The Heartbeat of the Story
Most organizations communicate through top-down messaging: polished brand narratives pushed out through standard marketing channels. But often customers and stakeholders see through that, and the gap between what you say and what they experience keeps growing.
Your story belongs to everyone who has a stake in what you do. If we’re not careful, their voices will be missing, and their perspectives untold. Without them, your story rings hollow.
Here's what actually builds engagement: A focus on belonging where every stakeholder sees themselves in your story because they helped create it.
When your team feels their experiences matter, they become bridge builders. When customers see their voices reflected back, they become advocates. When your story emerges from genuine conversation, it becomes authentic.
Your impact is built on relationships. The organizations that win aren't the ones with the loudest message, they're the ones where the message flows organically from a community that truly believes in it. The question isn't whether you have a story. It's whether you're willing to share ownership of it.
Stories Don’t Work in Isolation
Innovators are often taught to pitch first and build relationships later. But impact stories don't work that way. They aren't advertisements. They aren't case studies polished to perfection. They're messy, lived, evolving narratives rooted in community. When you begin with community (not as a market segment, but as a source of wisdom and co-ownership) something powerful happens. You stop trying to impress and start trying to understand. You shift from being a solo storyteller to a story sharer.
Who Gets to Tell the Story?
Ask yourself: who is holding the pen? Whose voice is heard and whose is missing? In traditional storytelling models, stories are often extracted from communities presented by outsiders who frame the narrative to suit an agenda. Impact stories flip that script. They center the lived experiences of real people. They create space for participation, not performance. They invite co-authorship. This is how trust is built and trust is the currency of any lasting impact.
Local Roots, Global Possibility
Impact stories are often born in small, local contexts. A team initiative. A mutual aid network. A school program that goes against the grain. But when told well, and rooted in truth, these stories resonate far beyond their starting point. That’s because community-based stories are both specific and universal. They reveal something real about what people need, how they work together, and what they value. And in doing so, they create a bridge between the local and the global.
Invitation Over Persuasion
In traditional marketing or innovation storytelling, the goal is often to persuade: to convince someone of the value of a product, service, or idea. But in impact storytelling, the goal is to invite. Invite others into a shared sense of purpose. Invite them to imagine a different way. Invite them to participate in change, not just observe it. And when that invitation repeats itself over time, that’s the heartbeat that will help your story to become something bigger than you.
Reflection Prompts
Who is the ‘we’ in your story?
When was the last time you truly listened to your community?
What assumptions do you bring to the table about what your audience wants or needs?
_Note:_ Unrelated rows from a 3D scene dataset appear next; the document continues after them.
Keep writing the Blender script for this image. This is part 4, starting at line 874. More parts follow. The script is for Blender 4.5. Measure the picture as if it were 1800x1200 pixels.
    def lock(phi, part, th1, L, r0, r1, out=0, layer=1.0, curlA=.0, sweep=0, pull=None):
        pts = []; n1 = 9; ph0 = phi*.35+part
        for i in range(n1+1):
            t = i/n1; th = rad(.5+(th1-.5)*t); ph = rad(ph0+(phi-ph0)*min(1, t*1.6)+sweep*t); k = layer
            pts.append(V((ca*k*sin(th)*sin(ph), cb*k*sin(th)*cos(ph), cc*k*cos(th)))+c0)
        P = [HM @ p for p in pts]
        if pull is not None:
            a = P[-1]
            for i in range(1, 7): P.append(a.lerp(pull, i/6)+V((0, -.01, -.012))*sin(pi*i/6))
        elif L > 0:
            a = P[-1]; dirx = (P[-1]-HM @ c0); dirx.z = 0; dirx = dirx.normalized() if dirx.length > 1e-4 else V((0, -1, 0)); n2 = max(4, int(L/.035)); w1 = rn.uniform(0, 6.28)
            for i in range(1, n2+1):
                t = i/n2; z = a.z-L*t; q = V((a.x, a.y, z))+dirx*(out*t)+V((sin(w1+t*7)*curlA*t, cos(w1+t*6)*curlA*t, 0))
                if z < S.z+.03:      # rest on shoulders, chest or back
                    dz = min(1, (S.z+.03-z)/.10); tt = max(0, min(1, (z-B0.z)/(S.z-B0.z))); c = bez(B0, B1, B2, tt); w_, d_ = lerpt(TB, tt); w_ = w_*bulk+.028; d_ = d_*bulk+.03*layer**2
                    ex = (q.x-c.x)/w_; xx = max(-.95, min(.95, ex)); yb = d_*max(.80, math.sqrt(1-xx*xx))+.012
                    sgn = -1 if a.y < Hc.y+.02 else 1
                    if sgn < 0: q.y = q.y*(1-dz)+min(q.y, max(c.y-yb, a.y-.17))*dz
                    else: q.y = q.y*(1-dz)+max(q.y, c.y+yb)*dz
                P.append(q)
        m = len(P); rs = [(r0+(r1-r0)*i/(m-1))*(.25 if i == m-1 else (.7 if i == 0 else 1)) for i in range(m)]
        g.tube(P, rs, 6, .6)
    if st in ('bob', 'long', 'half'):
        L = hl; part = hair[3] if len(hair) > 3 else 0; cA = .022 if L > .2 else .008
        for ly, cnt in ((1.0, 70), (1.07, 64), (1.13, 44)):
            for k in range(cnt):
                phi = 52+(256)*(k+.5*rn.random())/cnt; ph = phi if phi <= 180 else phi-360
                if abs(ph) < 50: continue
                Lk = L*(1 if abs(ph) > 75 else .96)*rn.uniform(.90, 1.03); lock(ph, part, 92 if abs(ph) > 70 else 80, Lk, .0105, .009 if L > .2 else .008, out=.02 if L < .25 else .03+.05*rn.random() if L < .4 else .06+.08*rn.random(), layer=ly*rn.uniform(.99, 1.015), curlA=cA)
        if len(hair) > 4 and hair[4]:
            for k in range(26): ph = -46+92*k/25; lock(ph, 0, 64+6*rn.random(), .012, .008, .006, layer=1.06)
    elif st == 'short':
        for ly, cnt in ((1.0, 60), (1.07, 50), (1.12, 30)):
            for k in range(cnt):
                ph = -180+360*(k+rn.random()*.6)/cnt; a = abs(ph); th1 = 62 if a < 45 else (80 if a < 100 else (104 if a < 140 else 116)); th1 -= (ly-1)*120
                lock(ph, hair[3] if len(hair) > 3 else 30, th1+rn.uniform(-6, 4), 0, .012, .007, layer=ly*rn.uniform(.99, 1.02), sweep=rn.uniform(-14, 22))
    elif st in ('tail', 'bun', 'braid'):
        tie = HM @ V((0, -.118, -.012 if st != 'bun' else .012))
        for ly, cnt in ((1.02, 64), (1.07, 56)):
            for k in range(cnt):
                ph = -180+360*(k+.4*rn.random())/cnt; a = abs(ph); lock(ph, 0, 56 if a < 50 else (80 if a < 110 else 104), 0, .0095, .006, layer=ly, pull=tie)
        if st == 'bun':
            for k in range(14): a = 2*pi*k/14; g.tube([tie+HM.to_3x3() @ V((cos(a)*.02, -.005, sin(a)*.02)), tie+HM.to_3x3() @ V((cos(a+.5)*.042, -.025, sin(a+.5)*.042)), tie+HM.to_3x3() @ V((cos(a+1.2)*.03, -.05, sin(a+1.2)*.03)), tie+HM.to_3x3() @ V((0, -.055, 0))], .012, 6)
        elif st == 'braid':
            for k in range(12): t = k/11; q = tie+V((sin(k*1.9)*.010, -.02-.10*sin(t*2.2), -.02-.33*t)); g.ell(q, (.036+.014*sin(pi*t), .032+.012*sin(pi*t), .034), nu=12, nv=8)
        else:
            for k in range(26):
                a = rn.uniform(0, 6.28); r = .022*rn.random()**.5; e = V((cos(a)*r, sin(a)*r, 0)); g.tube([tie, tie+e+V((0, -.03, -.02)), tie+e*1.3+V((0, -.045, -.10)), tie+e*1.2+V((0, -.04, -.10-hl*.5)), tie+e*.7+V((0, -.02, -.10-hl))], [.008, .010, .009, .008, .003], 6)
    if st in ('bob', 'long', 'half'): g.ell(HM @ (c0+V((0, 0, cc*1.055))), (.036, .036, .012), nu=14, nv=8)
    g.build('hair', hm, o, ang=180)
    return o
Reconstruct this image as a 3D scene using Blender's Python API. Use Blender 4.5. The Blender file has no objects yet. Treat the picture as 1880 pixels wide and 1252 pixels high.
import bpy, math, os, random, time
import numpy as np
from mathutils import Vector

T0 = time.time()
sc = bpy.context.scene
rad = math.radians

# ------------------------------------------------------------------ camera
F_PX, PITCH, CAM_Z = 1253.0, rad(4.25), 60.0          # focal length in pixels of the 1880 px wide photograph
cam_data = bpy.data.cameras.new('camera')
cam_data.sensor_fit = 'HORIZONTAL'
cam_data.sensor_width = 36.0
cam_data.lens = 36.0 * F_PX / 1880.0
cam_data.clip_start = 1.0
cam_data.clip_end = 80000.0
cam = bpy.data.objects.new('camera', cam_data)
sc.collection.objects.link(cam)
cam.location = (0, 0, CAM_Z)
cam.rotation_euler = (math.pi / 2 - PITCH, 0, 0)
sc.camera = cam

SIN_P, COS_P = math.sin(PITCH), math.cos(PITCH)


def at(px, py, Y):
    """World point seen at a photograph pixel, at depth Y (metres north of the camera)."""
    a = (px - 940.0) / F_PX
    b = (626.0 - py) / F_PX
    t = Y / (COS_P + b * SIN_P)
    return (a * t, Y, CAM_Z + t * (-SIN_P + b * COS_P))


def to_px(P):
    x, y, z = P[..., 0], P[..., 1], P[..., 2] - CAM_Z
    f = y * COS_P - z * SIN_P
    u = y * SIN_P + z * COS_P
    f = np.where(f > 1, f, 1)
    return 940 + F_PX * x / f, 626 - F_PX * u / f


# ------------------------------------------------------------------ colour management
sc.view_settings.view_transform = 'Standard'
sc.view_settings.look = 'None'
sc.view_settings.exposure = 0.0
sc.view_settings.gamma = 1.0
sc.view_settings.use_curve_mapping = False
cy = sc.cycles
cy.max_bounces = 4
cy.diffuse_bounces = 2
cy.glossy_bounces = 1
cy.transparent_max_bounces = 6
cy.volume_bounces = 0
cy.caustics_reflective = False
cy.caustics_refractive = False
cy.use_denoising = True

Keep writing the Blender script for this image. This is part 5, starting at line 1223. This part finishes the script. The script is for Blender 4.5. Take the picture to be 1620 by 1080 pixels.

Try This | The Story Circle Exercise
Gather 3-5 people from your community: partners, neighbors, team members, customers. Ask each person to share a story of a time when they felt part of something bigger than themselves. Listen for themes: values, challenges, hopes. These may be the roots of your impact story.
Remember this
An impact story isn’t something you invent. It’s something you surface. It already exists: in your community’s actions, conversations, and culture. Your job is to tune in, build trust, and help that story rise. The community is the story. And community, at its best, is where impact begins.